→ **Records to use**:

--- START ---

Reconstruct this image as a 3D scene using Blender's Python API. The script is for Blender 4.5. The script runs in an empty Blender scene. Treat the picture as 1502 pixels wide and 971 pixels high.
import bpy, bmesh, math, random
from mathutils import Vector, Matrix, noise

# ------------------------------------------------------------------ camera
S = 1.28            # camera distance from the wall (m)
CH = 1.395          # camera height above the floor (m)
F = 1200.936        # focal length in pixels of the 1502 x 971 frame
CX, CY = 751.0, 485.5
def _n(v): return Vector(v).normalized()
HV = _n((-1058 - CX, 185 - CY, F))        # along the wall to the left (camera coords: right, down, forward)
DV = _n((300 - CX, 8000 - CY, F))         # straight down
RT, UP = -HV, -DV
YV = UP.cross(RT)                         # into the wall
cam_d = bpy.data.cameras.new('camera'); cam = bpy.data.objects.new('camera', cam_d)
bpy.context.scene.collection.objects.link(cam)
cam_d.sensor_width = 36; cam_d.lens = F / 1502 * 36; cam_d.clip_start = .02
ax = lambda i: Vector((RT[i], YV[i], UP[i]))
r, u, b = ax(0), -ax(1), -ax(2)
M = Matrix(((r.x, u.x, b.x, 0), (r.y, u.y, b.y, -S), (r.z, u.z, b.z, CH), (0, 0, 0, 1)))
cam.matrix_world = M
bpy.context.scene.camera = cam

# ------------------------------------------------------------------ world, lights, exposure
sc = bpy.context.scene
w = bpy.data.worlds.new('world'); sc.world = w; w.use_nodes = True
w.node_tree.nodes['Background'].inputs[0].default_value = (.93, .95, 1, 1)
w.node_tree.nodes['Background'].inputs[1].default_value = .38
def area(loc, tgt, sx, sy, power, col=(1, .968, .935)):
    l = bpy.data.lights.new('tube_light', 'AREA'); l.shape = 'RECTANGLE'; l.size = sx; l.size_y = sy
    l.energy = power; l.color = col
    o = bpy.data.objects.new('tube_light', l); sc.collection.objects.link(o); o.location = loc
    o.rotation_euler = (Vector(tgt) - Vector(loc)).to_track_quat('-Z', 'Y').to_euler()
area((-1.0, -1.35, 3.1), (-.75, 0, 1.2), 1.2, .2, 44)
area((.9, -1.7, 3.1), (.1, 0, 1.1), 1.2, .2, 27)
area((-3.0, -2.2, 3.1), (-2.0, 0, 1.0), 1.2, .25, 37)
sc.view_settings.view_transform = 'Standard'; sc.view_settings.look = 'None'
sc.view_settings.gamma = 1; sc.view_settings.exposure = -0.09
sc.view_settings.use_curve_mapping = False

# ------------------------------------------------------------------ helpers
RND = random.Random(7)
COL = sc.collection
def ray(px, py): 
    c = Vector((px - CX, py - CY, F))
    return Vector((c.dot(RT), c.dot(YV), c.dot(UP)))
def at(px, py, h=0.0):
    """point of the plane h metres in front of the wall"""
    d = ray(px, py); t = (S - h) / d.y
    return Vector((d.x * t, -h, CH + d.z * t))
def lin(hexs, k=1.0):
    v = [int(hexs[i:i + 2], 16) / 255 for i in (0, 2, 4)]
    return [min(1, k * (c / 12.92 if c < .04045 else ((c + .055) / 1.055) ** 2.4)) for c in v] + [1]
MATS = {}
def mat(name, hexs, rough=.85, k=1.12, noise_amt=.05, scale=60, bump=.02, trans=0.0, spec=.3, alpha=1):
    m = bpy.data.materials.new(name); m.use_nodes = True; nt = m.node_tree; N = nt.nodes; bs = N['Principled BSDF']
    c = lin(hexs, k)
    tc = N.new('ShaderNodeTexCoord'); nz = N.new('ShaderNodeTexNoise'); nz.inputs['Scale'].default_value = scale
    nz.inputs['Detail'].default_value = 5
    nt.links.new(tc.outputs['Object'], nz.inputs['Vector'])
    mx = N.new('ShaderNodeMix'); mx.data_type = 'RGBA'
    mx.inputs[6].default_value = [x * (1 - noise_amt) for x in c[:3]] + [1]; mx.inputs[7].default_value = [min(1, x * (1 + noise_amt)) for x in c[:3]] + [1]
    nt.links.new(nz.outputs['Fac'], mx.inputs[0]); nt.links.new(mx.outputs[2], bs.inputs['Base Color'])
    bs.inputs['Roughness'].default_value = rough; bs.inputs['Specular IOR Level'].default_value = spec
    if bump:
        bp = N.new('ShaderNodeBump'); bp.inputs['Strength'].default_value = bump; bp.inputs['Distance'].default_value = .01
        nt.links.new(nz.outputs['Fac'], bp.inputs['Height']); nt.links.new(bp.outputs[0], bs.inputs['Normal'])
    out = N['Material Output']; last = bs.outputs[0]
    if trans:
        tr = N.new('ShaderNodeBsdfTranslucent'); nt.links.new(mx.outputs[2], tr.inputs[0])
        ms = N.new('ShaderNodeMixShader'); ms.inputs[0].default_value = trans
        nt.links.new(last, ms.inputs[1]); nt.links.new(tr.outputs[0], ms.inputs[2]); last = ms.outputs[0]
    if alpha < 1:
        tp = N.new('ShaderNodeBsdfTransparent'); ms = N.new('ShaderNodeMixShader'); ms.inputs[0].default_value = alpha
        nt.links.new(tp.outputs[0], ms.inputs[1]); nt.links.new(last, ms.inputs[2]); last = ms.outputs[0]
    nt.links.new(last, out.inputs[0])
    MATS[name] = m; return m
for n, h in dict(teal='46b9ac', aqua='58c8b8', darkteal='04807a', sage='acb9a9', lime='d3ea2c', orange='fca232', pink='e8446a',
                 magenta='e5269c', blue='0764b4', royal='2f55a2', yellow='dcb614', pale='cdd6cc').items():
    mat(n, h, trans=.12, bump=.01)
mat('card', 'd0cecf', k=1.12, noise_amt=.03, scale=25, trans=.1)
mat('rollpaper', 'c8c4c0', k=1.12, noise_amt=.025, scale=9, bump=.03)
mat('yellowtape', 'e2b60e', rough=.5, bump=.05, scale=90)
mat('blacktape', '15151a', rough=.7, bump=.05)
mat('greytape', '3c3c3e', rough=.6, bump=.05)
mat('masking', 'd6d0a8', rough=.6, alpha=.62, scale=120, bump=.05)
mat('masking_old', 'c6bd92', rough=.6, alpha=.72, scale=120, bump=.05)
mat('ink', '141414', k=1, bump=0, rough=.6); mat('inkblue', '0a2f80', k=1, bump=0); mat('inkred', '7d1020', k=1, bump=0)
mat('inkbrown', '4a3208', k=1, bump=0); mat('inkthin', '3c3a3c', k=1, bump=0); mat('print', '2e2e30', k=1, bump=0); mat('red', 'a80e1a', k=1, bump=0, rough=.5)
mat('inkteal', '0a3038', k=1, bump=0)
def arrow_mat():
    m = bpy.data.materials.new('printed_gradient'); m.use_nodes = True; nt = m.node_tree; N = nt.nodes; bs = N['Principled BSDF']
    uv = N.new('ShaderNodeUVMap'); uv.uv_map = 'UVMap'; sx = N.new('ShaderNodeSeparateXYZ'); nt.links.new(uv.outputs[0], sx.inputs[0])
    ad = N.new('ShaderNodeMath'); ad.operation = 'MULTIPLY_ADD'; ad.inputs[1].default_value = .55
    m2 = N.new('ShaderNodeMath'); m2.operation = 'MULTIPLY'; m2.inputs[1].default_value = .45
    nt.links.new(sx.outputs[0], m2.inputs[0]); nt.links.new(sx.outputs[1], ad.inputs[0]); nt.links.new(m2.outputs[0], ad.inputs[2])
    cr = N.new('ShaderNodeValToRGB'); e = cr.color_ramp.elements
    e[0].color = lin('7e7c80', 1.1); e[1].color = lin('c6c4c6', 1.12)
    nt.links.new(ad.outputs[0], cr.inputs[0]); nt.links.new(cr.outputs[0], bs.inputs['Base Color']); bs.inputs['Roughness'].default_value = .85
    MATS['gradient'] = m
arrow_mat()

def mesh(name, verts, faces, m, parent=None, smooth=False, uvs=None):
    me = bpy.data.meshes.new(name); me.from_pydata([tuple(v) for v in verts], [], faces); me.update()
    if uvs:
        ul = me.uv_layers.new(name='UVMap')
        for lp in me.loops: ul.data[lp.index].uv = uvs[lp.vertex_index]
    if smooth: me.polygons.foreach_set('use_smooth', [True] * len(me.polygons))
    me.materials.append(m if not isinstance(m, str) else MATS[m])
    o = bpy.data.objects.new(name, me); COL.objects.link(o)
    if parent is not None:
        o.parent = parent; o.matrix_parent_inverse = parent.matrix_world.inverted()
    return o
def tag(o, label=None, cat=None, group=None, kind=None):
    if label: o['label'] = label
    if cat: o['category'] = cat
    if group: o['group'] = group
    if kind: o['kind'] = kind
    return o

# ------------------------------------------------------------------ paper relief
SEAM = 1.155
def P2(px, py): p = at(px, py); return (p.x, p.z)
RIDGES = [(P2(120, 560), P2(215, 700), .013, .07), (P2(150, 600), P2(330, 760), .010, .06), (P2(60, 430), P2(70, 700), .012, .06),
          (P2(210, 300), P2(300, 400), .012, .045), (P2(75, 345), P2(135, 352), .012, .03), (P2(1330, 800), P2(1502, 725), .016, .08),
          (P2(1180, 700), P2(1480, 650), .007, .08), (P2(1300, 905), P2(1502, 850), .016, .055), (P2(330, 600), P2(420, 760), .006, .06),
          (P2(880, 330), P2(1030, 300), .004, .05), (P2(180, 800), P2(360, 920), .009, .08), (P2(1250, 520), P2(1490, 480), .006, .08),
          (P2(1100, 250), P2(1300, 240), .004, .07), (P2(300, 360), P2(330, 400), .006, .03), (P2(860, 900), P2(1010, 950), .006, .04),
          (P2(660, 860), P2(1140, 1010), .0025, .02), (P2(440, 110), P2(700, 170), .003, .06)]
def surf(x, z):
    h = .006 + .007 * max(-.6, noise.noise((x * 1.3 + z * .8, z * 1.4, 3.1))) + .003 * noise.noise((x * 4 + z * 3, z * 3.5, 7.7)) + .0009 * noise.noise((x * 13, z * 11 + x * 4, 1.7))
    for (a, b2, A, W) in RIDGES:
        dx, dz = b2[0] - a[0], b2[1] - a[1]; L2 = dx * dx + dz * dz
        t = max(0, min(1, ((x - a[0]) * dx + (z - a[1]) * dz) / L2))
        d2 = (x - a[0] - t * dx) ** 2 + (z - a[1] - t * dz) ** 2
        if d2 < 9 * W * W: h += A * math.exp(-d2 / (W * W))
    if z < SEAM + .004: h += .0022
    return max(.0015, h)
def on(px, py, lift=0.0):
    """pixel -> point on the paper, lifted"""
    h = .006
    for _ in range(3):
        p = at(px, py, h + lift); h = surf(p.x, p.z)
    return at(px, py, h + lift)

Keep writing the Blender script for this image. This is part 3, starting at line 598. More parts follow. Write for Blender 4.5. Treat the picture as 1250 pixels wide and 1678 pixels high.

--- END ---

Collect the lines that hold "wide".

→ **Solved problem**:
Reconstruct this image as a 3D scene using Blender's Python API. The script is for Blender 4.5. The script runs in an empty Blender scene. Treat the picture as 1502 pixels wide and 971 pixels high.
Keep writing the Blender script for this image. This is part 3, starting at line 598. More parts follow. Write for Blender 4.5. Treat the picture as 1250 pixels wide and 1678 pixels high.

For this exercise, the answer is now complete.